■ YOUR TASK: Images should be left out, and everything else in the listing reproduced exactly.

- - - -

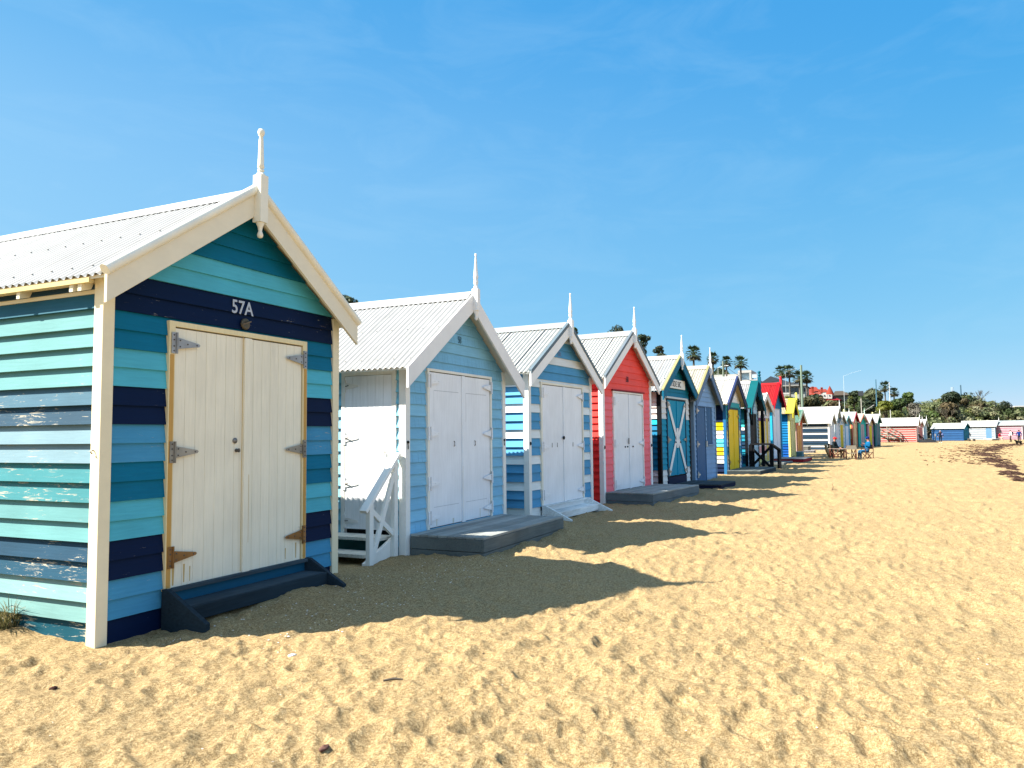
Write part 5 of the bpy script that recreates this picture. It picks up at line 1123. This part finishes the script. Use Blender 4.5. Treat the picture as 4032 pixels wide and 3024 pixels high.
# the rest of the scrub reads as one mass
def scrub():
    rr = random.Random(77); m = MB(); pr = np.random.default_rng(5)
    seg = np.hypot(*np.diff(TOE, axis=0).T); cum = np.concatenate([[0], np.cumsum(seg)])
    cnt = 0
    while cnt < 1150:
        u = pr.random(); s_ = 150+u*150 if pr.random() < .88 else 60+pr.random()*90; t = .8+pr.random()**1.5*38
        x0 = np.interp(s_, cum, TOE[:, 0]); y0 = np.interp(s_, cum, TOE[:, 1]); x1 = np.interp(s_+3, cum, TOE[:, 0]); y1 = np.interp(s_+3, cum, TOE[:, 1])
        d = np.hypot(x1-x0, y1-y0); x = x0-(y1-y0)/d*t; y = y0+(x1-x0)/d*t
        if x > 250 or x < 40: continue
        q = toe_dist(np.array([x]), np.array([y]))[0]
        if q < (2.6 if 148 < x < 185 else .7): continue
        cnt += 1; z = float(bank(np.array(x), np.array(y))); R0 = pr.uniform(.9, 2.0) if q > 3 else pr.uniform(.7, 1.2)
        pal = (SAGE, SAGE, OLIVE, BROWN, MIDG, SAGE+OLIVE, DK)[pr.integers(7)] if q > 9 else (SAGE, SAGE+OLIVE, SAGE+BROWN)[pr.integers(3)]
        k = 2+int(pr.integers(3))
        cl = [(x+pr.normal(0, R0*.6), y+pr.normal(0, R0*.6), z+R0*pr.uniform(.2, .7), R0*pr.uniform(.5, .8), pr.uniform(.6, .85)) for _ in range(k)]
        leaf_cloud(m, cl, int(110+150*R0), .26, pal, rr)
    o = m.build('coastal_scrub', M['leaf']); tag(o, kind='stuff')
scrub()

# ------------------------------------------------------------------ houses on the bank
HW = (.36, .355, .34)
def house_frame(px, x):
    p = at_x(px, 1600, x); return p
def hbox(m, p0, p1, x, dep, pyt, pyb, col):
    """box between two bearings at depth x, its front facing the camera side"""
    a = at_x(p0, pyt, x); b = at_x(p1, pyt, x); zt = a[2]; zb_ = at_x(p0, pyb, x)[2]
    m.box(x, x+dep, b[1], a[1], zb_, zt, col)
    return a, b, zb_, zt
o = empty('terraced_house', (150, at_x(2890, 1500, 150)[1], 6)); tag(o, 'white flat roofed terraced house with arched shadow marks and a glass balcony', 'house', 'houses on the bank')
def shift(m): m.off = np.array([-o.location.x, -o.location.y, -o.location.z]); return m
m = shift(MB()); hbox(m, 2795, 2912, 150, 9, 1477, 1640, HW); m.build('wall', M['render'], o)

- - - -

■ EXERCISE SOLUTION:
Write part 5 of the bpy script that recreates this picture. It picks up at line 1123. This part finishes the script. Use Blender 4.5. Treat the picture as 4032 pixels wide and 3024 pixels high.
# the rest of the scrub reads as one mass
def scrub():
    rr = random.Random(77); m = MB(); pr = np.random.default_rng(5)
    seg = np.hypot(*np.diff(TOE, axis=0).T); cum = np.concatenate([[0], np.cumsum(seg)])
    cnt = 0
    while cnt < 1150:
        u = pr.random(); s_ = 150+u*150 if pr.random() < .88 else 60+pr.random()*90; t = .8+pr.random()**1.5*38
        x0 = np.interp(s_, cum, TOE[:, 0]); y0 = np.interp(s_, cum, TOE[:, 1]); x1 = np.interp(s_+3, cum, TOE[:, 0]); y1 = np.interp(s_+3, cum, TOE[:, 1])
        d = np.hypot(x1-x0, y1-y0); x = x0-(y1-y0)/d*t; y = y0+(x1-x0)/d*t
        if x > 250 or x < 40: continue
        q = toe_dist(np.array([x]), np.array([y]))[0]
        if q < (2.6 if 148 < x < 185 else .7): continue
        cnt += 1; z = float(bank(np.array(x), np.array(y))); R0 = pr.uniform(.9, 2.0) if q > 3 else pr.uniform(.7, 1.2)
        pal = (SAGE, SAGE, OLIVE, BROWN, MIDG, SAGE+OLIVE, DK)[pr.integers(7)] if q > 9 else (SAGE, SAGE+OLIVE, SAGE+BROWN)[pr.integers(3)]
        k = 2+int(pr.integers(3))
        cl = [(x+pr.normal(0, R0*.6), y+pr.normal(0, R0*.6), z+R0*pr.uniform(.2, .7), R0*pr.uniform(.5, .8), pr.uniform(.6, .85)) for _ in range(k)]
        leaf_cloud(m, cl, int(110+150*R0), .26, pal, rr)
    o = m.build('coastal_scrub', M['leaf']); tag(o, kind='stuff')
scrub()

# ------------------------------------------------------------------ houses on the bank
HW = (.36, .355, .34)
def house_frame(px, x):
    p = at_x(px, 1600, x); return p
def hbox(m, p0, p1, x, dep, pyt, pyb, col):
    """box between two bearings at depth x, its front facing the camera side"""
    a = at_x(p0, pyt, x); b = at_x(p1, pyt, x); zt = a[2]; zb_ = at_x(p0, pyb, x)[2]
    m.box(x, x+dep, b[1], a[1], zb_, zt, col)
    return a, b, zb_, zt
o = empty('terraced_house', (150, at_x(2890, 1500, 150)[1], 6)); tag(o, 'white flat roofed terraced house with arched shadow marks and a glass balcony', 'house', 'houses on the bank')
def shift(m): m.off = np.array([-o.location.x, -o.location.y, -o.location.z]); return m
m = shift(MB()); hbox(m, 2795, 2912, 150, 9, 1477, 1640, HW); m.build('wall', M['render'], o)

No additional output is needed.